Anyways, if you're making a movie about a Southern Californian icon like Roth, of course you're going to use surf music. But kudos to the filmmakers for getting the Sadies to make an original soundtrack, rather than creating another anthology of period instrumentals. The Sadies have already proven that they can do just about anything a four-piece rock band can do, but what sets them apart is their attention to detail. There's 26 tracks here, most around a minute long. But they find a way to make each one distinct.
They capture not only the melodies of the time, but even the production qualities. So, "The Horseshoe" recreates the crisp honky-tonk of Lee Hazelwood's Duane Eddy singles. "The Bug Jar" has the disturbed-mind reverb of Joe Meek. "The North Star" is a low-fi frat shuffle. "The Borderline" has a Morricone lushness. "The 400" is small-room Muscle Shoals soul. It's a fun ride.

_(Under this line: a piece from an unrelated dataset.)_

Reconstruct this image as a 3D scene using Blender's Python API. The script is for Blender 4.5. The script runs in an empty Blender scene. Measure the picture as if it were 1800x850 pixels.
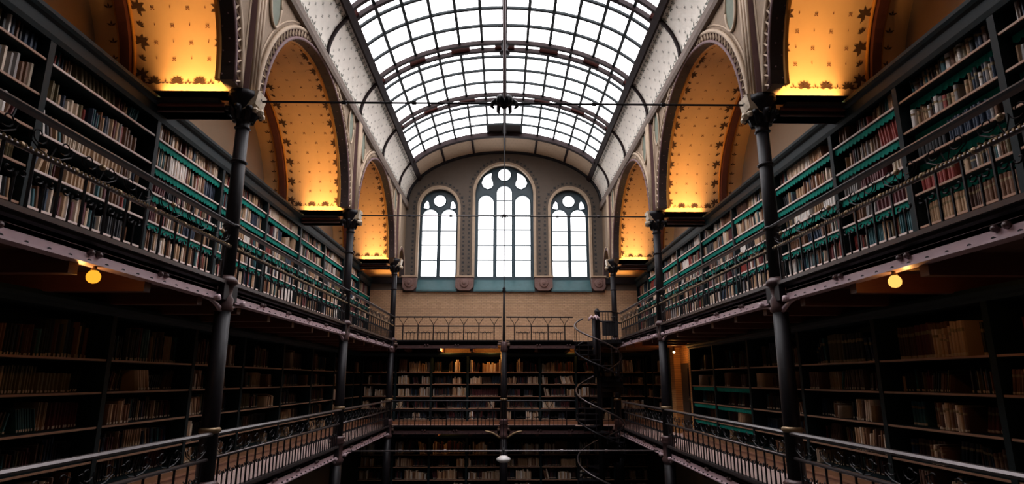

Some of the tracks are over too soon, and some don't escape their functionality as background music. You can almost see the screen cut to black when the shortest tracks suddenly halt. But for the most part, they find a way to make the tracks whole. The finale is the one lengthy track, and the only one that breaks from the retro stylings: a synthesizer whirs away amidst the chunky Cramps punk. The Sadies emerged at the tail end of the last revival of these sounds. The twang on Tales of the Rat Fink is good enough to make you want to dig up the recordings from both the 1960s and the 1990s.